Is the $\sqrt{\alpha+2y}$ in solving quartic equations with Ferrari method real?

Question

Assume I want to solve $$ u^4 + \alpha u^2 + \beta u + \gamma = 0 $$ (only real-valued solutions are needed) for real $\alpha, \beta, \gamma \in \mathbb R$, $\beta \ne 0$ and assume I have already found a $y\in \mathbb R$ such that $$ y^3 + \frac 5 2\alpha y^2 + (2\alpha^2 - \gamma) y + \bigg( \frac {\alpha^3} 2 - \frac {\alpha \gamma} 2 - \frac {\beta^2} 8 \bigg) = 0. $$ Does this imply $\alpha + 2 y \ge 0$?

I am asking because, as a next step, Wikipedia suggests to solve two quadratic equations in $u$, which contain $\sqrt{\alpha + 2 y}$.

If not, is there another method of solving the original quartic equation in $u$ with only real numbers involved?

Answer 1

Whether $\sqrt{\alpha+2y}$ is real is less important than recognizing that complex coefficients present no issue with solving quadratic equations. The quadratic formula may give a square root of a complex number, true; but that (unlike cube roots and higher prime-order roots) can be solved by algebra alone. See, for instance, this very informative answer on how to do it.

If the resolvent cubic given in the question has three real roots, then not all can give positive values of $\alpha+2y$ for positive $\alpha$. For the three real roots satisfy

$y_1+y_2+y_3=-(5/2)\alpha$

And thus

$(\alpha+2y_1)+(\alpha+2y_2)+(\alpha+2y_3)=3\alpha-5\alpha=-2\alpha$

which is negative for positive $\alpha$, from which st least one of the $\alpha+2y$ addends must also be negative.

Answer 2

I think if we have at least one $$ u \in \bigg( \mathbb R \backslash \bigg\{ \frac \beta {2(\alpha + 2y)} \bigg\} \bigg) \cup (i\cdot \mathbb R) $$ that solves the original quartic equation, the answer is yes, i.e. $\alpha + 2y \ge 0$. For the purpose of the question, where only real solutions $u$ are searched for, that statement is enough:

1. calculate all extreme points of the original quartic equation (solving cubic equations is possible with only real numbers involved)
2. If all extreme points are positive, there are no real solutions $u$. If at least one extreme point is non-positive, there are real solutions $u$. Then the above statement tells us that the quartic equation can be solved with only real numbers involved.
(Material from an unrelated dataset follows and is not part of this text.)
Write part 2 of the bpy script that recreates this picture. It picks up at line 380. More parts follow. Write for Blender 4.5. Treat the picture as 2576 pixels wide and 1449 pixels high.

However, this strategy looks complicated, so further answers are appreciated!

Proof: Let us fix such a $u$. Then $u^2 \in \mathbb R$. Due to Wikipedia (equation (5)), our setting implies $$ \bigg( \sqrt{\alpha + 2y} u - \frac {\beta} {2\sqrt{\alpha + 2y}} \bigg)^2 = (u^2 + \alpha + y)^2 \in [0;\infty) $$ This implies $$ \sqrt{\alpha + 2y} u - \frac {\beta} {2\sqrt{\alpha + 2y}} \in \mathbb R $$ Now assume $\alpha + 2y < 0$. Then $$ \sqrt{\alpha + 2y}, \frac \beta {2\sqrt{\alpha + 2y}} \in i \cdot \mathbb R $$

If $u \in \mathbb R$, then we obtain $$ 0 = \sqrt{\alpha + 2y} u - \frac {\beta} {2\sqrt{\alpha + 2y}} \Rightarrow u = \frac \beta {2(\alpha + 2y)}, $$ a contradiction.

If $u \in i \cdot \mathbb R$, then we obtain $\sqrt{\alpha + 2y} u \in \mathbb R$ and hence $\beta = 0$, which is also a contradiction to the original assumption.

Answer 3

Actually, the same Wikipedia page in the chapter "Ferrari's solution in the special case of real coefficients" tells that at least for the largest real root $y$, the term $\alpha + 2y$ is non-negative.